Frightened out of his wits at the noise, terrified that something dreadful was wrong, McTavish J. Puppy raced unobserved down a trail and into the woods. On and on he went, his ears laid back in fright at the terrible sound.

Lillian and I thought that it would be very possible that we might not ever see McTavish again. The woods were alive with animals including fox and other predators. Puppy would be a dainty white-fur morsel. We canvassed the area and called his name. Finally one of our number, in a road runner vehicle trundled down a remote trail and out of the timber came Himself, badly shaken. He was scooped up and returned.

That night back in our house while he ruminated as he lay on my chest, he seemed to feel that for a time he would be irretrievably lost.

“You should have followed Nick,” I said. “He opened the door with his nose and went inside.”

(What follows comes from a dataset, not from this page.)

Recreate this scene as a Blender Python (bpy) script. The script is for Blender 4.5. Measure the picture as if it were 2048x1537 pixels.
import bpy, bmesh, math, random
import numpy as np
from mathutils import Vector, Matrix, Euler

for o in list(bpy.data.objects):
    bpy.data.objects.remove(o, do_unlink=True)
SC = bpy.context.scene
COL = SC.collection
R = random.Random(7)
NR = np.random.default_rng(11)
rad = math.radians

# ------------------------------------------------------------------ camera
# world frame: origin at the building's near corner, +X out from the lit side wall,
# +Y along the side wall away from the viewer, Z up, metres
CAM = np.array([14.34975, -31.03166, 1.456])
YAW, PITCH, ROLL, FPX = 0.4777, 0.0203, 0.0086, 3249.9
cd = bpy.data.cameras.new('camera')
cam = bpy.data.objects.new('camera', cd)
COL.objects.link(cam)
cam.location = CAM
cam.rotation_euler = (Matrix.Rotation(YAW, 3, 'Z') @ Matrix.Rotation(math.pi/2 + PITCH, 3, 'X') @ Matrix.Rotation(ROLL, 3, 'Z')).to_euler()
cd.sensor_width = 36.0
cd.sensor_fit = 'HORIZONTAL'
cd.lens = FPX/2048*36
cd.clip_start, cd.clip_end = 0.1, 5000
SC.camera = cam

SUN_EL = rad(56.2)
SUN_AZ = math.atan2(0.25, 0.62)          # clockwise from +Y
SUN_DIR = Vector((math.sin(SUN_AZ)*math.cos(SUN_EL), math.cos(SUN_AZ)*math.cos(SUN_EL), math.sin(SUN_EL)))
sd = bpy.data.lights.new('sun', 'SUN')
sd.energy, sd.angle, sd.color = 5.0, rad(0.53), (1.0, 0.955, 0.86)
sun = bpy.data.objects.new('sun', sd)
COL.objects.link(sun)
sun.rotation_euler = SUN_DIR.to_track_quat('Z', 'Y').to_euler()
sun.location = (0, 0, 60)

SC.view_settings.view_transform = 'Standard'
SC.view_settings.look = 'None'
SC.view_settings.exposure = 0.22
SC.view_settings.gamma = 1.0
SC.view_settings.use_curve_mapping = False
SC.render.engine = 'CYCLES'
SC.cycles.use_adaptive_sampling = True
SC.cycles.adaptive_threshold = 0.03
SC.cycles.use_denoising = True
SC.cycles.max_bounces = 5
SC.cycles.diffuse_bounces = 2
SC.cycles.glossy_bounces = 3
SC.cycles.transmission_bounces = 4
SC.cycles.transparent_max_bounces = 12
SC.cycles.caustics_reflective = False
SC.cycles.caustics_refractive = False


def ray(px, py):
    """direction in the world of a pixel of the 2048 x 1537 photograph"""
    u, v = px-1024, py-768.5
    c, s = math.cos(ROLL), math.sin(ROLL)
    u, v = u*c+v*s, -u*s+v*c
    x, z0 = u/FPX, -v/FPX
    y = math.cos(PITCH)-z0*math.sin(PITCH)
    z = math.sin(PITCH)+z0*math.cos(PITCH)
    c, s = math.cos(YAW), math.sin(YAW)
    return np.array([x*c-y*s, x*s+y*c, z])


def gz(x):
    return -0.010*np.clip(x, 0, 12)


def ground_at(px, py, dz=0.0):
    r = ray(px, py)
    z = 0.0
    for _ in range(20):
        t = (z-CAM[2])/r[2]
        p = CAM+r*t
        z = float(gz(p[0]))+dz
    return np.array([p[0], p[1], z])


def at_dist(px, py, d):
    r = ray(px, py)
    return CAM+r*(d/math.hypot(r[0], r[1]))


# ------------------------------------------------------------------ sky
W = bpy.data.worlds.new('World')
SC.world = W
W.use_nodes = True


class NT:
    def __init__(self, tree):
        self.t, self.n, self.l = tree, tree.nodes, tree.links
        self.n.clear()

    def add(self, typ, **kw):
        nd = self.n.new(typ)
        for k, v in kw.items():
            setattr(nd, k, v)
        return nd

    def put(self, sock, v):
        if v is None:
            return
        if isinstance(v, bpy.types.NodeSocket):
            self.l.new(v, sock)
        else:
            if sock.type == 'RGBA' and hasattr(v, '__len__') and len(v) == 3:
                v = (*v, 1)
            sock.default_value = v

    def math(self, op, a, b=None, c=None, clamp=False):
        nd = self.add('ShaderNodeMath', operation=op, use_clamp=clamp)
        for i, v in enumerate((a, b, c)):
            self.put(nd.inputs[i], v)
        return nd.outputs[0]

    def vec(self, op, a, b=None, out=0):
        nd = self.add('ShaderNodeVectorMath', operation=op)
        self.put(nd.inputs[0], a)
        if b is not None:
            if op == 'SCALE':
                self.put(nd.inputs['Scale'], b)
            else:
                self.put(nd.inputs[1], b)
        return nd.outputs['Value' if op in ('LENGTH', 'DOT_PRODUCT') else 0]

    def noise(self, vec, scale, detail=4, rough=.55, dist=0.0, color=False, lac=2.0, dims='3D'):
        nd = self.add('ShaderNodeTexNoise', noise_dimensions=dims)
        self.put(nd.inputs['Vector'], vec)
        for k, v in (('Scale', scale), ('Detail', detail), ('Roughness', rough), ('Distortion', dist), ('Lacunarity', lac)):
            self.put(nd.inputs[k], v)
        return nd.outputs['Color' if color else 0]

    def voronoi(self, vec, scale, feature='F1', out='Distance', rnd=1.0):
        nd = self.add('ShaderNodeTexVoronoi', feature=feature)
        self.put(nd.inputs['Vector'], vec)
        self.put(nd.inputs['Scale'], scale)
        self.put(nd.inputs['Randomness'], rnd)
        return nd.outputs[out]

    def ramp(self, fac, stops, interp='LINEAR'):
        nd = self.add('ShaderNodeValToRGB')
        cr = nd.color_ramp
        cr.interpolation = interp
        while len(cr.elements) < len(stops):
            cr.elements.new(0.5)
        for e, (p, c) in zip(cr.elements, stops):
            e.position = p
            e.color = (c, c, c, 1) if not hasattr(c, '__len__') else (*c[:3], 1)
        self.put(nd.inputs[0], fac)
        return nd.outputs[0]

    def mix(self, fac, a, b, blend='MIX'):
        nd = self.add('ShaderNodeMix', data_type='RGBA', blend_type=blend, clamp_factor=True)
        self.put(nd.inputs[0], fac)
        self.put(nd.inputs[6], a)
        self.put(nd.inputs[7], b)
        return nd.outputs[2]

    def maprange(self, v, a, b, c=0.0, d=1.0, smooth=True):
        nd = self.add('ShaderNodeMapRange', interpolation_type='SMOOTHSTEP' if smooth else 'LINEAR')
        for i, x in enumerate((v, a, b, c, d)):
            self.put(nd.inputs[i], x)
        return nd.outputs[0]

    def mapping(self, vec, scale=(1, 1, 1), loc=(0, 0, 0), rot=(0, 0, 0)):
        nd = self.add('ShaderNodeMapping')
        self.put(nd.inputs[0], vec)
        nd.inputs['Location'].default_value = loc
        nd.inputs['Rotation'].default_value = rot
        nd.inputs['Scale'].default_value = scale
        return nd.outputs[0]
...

Of course. But I just kept running further into the brush.

“No matter,” I said. “You’re back home now. The wild-wild outdoors is not for you, eh?”

I won’t go that far. But a time around the block on that super-long leash, running back and forth at squirrels, barking at dogs who try to invade my territory, is sufficient.

Then he fell asleep and once again was carried back to his appointed place.